Kreupele thriller vol déjà vu's

Hoofdpersonage in de Nederlandse thriller 'De Flat' is dokter Roos Hartman (Renée Soutendijk). Ze woont samen met haar zoontje in een hypermodern flatcomplex aan zee. Erg lekker voelt ze zich er niet: ze wordt regelmatig door een hijger opgebeld, via een telescoop begluurd, en in de parkeergarage door proleten geïntimideerd.

En wanneer een medebewoner, Eric (Victor Löw), haar hulp inroept omdat zijn buurvrouw is vermoord, en deze buurvrouw ook nog eens de oppas van haar zoontje blijkt te zijn, heeft dokter Hartman een schouder nodig om op uit te huilen. Die wil Eric graag beschikbaar stellen. Gaandeweg echter begint Hartman hem van de moord te verdenken. Of is ze gewoon overspannen aan het worden?

De Flat (regie: Ben Verbong) heeft wel erg veel weg van de Amerikaanse thriller 'Sliver' (regie: Philip Noyce), tot en met de masturbatiescène in bad en de grabbelscène onder de restauranttafel. Nu schijnt volgens De Filmkrant scenarist Jean van de Velde zijn scenario al in 1987 geschreven te hebben en er tevergeefs bij Amerikaanse producenten mee geleurd te hebben, maar eigenlijk doet het er weinig toe wie van wie gejat heeft - de films zijn thriller-technisch gezien ongeveer even slecht. Belangrijkste onderscheid is de oerHollandse truttigheid die de suspense van 'De Flat' nog eens extra ondermijnt.

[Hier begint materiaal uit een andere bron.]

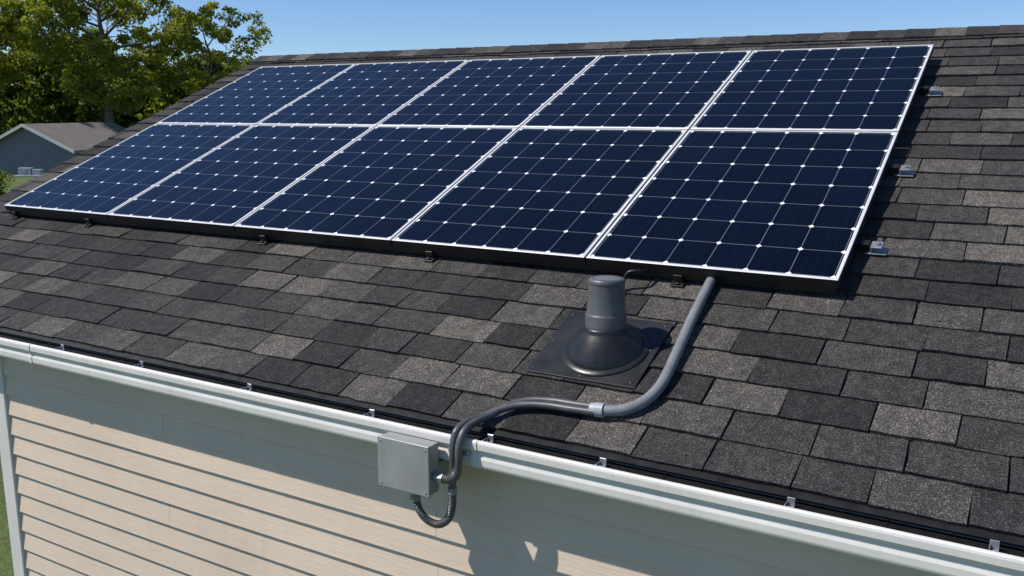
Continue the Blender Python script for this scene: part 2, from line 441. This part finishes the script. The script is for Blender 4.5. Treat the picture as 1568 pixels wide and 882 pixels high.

Deze is het gevolg van stijf acteerwerk (Victor Löw als sexy verdachte is een lachertje), voorspelbare montage (je kunt ieder schokeffect uren van tevoren zien aankomen) en vooral beroerde dialogen: "Heb je je nooit gerealiseerd dat wat jij helpen noemt kleineren is, keer op keer!" bijt dokter Hartman haar man bij voorbeeld toe. Of, zo wordt een geaffecteerd pratende rechercheur in de mond gelegd: "Ik hoop dat u een zekere terughoudendheid in acht neemt".

Van dit soort steriele nepspreektaal moet Van de Velde toch zelf ook een cinematografische slappe gekregen hebben? Punt is dat truttigheid geen nationale vloek is; regisseurs als Mijke de Jong hebben allang bewezen dat ook onze filmcultuur natuurlijk kan ogen en klinken.

Overigens wordt 'De Flat' net als 'Sliver' door puur structurele mankementen aangetast. Zo eist de hoofdverdachte - de lokvogel van de scenarist - bijna alle aandacht op waardoor je als kijker op een deus ex-machina gaat rekenen (die uitblijft), en hanteerde Van de Velde oneigenlijke middelen om de spanning hoog te houden: de ligging van de flat bij de zee heeft geen enkele functie in het verhaal (terwijl dit tijdens de openingscredits duidelijk wordt gesuggereerd). En wie onmiddellijk na de ontknoping terugredeneert stuit op twee flinke toevalstreffers - een zonde voor iedere thrillerspecialist.

Slechts in één aspect dwingt 'De Flat' respect af: de analyse van de moord. Deze is zo origineel en zo vernuftig dat 'Sliver' ermee gered had kunnen worden.